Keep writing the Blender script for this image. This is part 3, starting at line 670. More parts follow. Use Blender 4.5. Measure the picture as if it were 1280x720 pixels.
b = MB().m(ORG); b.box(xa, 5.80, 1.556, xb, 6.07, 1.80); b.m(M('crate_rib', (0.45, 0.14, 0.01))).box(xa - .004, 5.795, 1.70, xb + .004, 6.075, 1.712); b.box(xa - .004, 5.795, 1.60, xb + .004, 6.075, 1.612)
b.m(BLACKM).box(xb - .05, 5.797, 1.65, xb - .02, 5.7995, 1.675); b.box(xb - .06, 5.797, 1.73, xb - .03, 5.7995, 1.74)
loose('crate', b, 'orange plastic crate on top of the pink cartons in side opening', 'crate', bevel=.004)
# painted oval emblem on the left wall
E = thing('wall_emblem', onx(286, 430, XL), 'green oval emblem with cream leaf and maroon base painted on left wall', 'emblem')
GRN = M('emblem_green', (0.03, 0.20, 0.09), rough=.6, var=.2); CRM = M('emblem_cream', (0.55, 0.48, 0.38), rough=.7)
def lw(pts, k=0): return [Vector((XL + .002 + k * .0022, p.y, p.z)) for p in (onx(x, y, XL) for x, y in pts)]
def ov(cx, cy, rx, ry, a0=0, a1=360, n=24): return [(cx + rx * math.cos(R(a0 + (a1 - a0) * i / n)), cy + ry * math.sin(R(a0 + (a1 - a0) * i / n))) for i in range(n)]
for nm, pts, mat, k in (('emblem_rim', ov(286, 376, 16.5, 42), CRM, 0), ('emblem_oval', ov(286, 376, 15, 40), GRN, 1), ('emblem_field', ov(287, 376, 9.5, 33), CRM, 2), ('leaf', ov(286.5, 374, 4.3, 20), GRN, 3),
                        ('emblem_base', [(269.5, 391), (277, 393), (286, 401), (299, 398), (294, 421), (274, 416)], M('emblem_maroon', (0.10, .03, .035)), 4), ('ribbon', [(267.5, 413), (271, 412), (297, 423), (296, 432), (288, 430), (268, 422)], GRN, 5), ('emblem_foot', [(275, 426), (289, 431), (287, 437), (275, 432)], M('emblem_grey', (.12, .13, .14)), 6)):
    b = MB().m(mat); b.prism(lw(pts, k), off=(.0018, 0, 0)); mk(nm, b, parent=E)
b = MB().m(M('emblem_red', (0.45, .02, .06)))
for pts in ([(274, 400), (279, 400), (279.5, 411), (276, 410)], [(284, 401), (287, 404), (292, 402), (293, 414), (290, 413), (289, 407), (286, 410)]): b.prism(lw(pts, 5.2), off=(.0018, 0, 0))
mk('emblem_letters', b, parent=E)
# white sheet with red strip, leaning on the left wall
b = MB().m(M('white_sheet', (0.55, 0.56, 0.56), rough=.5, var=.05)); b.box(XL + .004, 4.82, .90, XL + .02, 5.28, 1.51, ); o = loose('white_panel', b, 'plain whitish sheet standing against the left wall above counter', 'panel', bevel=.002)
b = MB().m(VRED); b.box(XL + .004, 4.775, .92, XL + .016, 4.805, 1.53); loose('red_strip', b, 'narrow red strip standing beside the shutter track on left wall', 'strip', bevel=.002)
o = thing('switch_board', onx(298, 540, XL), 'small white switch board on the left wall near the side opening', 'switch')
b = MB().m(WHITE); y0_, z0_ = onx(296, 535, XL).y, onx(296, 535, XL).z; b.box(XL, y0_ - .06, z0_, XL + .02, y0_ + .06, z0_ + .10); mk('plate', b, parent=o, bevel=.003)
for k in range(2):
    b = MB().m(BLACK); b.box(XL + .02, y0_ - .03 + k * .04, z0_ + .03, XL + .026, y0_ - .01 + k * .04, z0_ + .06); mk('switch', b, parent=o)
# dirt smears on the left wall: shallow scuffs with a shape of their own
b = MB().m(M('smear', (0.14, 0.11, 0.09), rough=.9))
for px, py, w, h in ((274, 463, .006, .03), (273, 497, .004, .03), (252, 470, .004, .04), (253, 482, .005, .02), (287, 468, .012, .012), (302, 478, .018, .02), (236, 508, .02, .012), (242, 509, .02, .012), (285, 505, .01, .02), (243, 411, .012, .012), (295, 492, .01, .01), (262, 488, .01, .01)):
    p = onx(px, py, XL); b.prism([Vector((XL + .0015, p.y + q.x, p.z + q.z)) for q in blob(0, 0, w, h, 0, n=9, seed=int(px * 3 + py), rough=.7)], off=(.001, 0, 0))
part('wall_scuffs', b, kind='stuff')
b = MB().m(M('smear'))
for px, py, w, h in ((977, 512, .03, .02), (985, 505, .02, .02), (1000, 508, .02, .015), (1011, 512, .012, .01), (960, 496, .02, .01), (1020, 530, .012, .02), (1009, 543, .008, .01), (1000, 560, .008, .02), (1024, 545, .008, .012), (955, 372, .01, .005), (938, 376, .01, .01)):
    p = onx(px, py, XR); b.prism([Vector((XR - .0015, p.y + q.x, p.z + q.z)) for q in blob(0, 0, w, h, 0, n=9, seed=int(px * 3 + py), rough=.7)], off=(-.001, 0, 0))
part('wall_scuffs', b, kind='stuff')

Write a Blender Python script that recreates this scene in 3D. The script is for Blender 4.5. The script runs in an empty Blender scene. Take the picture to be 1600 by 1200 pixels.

§ OBJECTIVE
Output all of the material exactly as written.

§ RESPONSE TO THE EXERCISE
Keep writing the Blender script for this image. This is part 3, starting at line 670. More parts follow. Use Blender 4.5. Measure the picture as if it were 1280x720 pixels.
b = MB().m(ORG); b.box(xa, 5.80, 1.556, xb, 6.07, 1.80); b.m(M('crate_rib', (0.45, 0.14, 0.01))).box(xa - .004, 5.795, 1.70, xb + .004, 6.075, 1.712); b.box(xa - .004, 5.795, 1.60, xb + .004, 6.075, 1.612)
b.m(BLACKM).box(xb - .05, 5.797, 1.65, xb - .02, 5.7995, 1.675); b.box(xb - .06, 5.797, 1.73, xb - .03, 5.7995, 1.74)
loose('crate', b, 'orange plastic crate on top of the pink cartons in side opening', 'crate', bevel=.004)
# painted oval emblem on the left wall
E = thing('wall_emblem', onx(286, 430, XL), 'green oval emblem with cream leaf and maroon base painted on left wall', 'emblem')
GRN = M('emblem_green', (0.03, 0.20, 0.09), rough=.6, var=.2); CRM = M('emblem_cream', (0.55, 0.48, 0.38), rough=.7)
def lw(pts, k=0): return [Vector((XL + .002 + k * .0022, p.y, p.z)) for p in (onx(x, y, XL) for x, y in pts)]
def ov(cx, cy, rx, ry, a0=0, a1=360, n=24): return [(cx + rx * math.cos(R(a0 + (a1 - a0) * i / n)), cy + ry * math.sin(R(a0 + (a1 - a0) * i / n))) for i in range(n)]
for nm, pts, mat, k in (('emblem_rim', ov(286, 376, 16.5, 42), CRM, 0), ('emblem_oval', ov(286, 376, 15, 40), GRN, 1), ('emblem_field', ov(287, 376, 9.5, 33), CRM, 2), ('leaf', ov(286.5, 374, 4.3, 20), GRN, 3),
                        ('emblem_base', [(269.5, 391), (277, 393), (286, 401), (299, 398), (294, 421), (274, 416)], M('emblem_maroon', (0.10, .03, .035)), 4), ('ribbon', [(267.5, 413), (271, 412), (297, 423), (296, 432), (288, 430), (268, 422)], GRN, 5), ('emblem_foot', [(275, 426), (289, 431), (287, 437), (275, 432)], M('emblem_grey', (.12, .13, .14)), 6)):
    b = MB().m(mat); b.prism(lw(pts, k), off=(.0018, 0, 0)); mk(nm, b, parent=E)
b = MB().m(M('emblem_red', (0.45, .02, .06)))
for pts in ([(274, 400), (279, 400), (279.5, 411), (276, 410)], [(284, 401), (287, 404), (292, 402), (293, 414), (290, 413), (289, 407), (286, 410)]): b.prism(lw(pts, 5.2), off=(.0018, 0, 0))
mk('emblem_letters', b, parent=E)
# white sheet with red strip, leaning on the left wall
b = MB().m(M('white_sheet', (0.55, 0.56, 0.56), rough=.5, var=.05)); b.box(XL + .004, 4.82, .90, XL + .02, 5.28, 1.51, ); o = loose('white_panel', b, 'plain whitish sheet standing against the left wall above counter', 'panel', bevel=.002)
b = MB().m(VRED); b.box(XL + .004, 4.775, .92, XL + .016, 4.805, 1.53); loose('red_strip', b, 'narrow red strip standing beside the shutter track on left wall', 'strip', bevel=.002)
o = thing('switch_board', onx(298, 540, XL), 'small white switch board on the left wall near the side opening', 'switch')
b = MB().m(WHITE); y0_, z0_ = onx(296, 535, XL).y, onx(296, 535, XL).z; b.box(XL, y0_ - .06, z0_, XL + .02, y0_ + .06, z0_ + .10); mk('plate', b, parent=o, bevel=.003)
for k in range(2):
    b = MB().m(BLACK); b.box(XL + .02, y0_ - .03 + k * .04, z0_ + .03, XL + .026, y0_ - .01 + k * .04, z0_ + .06); mk('switch', b, parent=o)
# dirt smears on the left wall: shallow scuffs with a shape of their own
b = MB().m(M('smear', (0.14, 0.11, 0.09), rough=.9))
for px, py, w, h in ((274, 463, .006, .03), (273, 497, .004, .03), (252, 470, .004, .04), (253, 482, .005, .02), (287, 468, .012, .012), (302, 478, .018, .02), (236, 508, .02, .012), (242, 509, .02, .012), (285, 505, .01, .02), (243, 411, .012, .012), (295, 492, .01, .01), (262, 488, .01, .01)):
    p = onx(px, py, XL); b.prism([Vector((XL + .0015, p.y + q.x, p.z + q.z)) for q in blob(0, 0, w, h, 0, n=9, seed=int(px * 3 + py), rough=.7)], off=(.001, 0, 0))
part('wall_scuffs', b, kind='stuff')
b = MB().m(M('smear'))
for px, py, w, h in ((977, 512, .03, .02), (985, 505, .02, .02), (1000, 508, .02, .015), (1011, 512, .012, .01), (960, 496, .02, .01), (1020, 530, .012, .02), (1009, 543, .008, .01), (1000, 560, .008, .02), (1024, 545, .008, .012), (955, 372, .01, .005), (938, 376, .01, .01)):
    p = onx(px, py, XR); b.prism([Vector((XR - .0015, p.y + q.x, p.z + q.z)) for q in blob(0, 0, w, h, 0, n=9, seed=int(px * 3 + py), rough=.7)], off=(-.001, 0, 0))
part('wall_scuffs', b, kind='stuff')

Write a Blender Python script that recreates this scene in 3D. The script is for Blender 4.5. The script runs in an empty Blender scene. Take the picture to be 1600 by 1200 pixels.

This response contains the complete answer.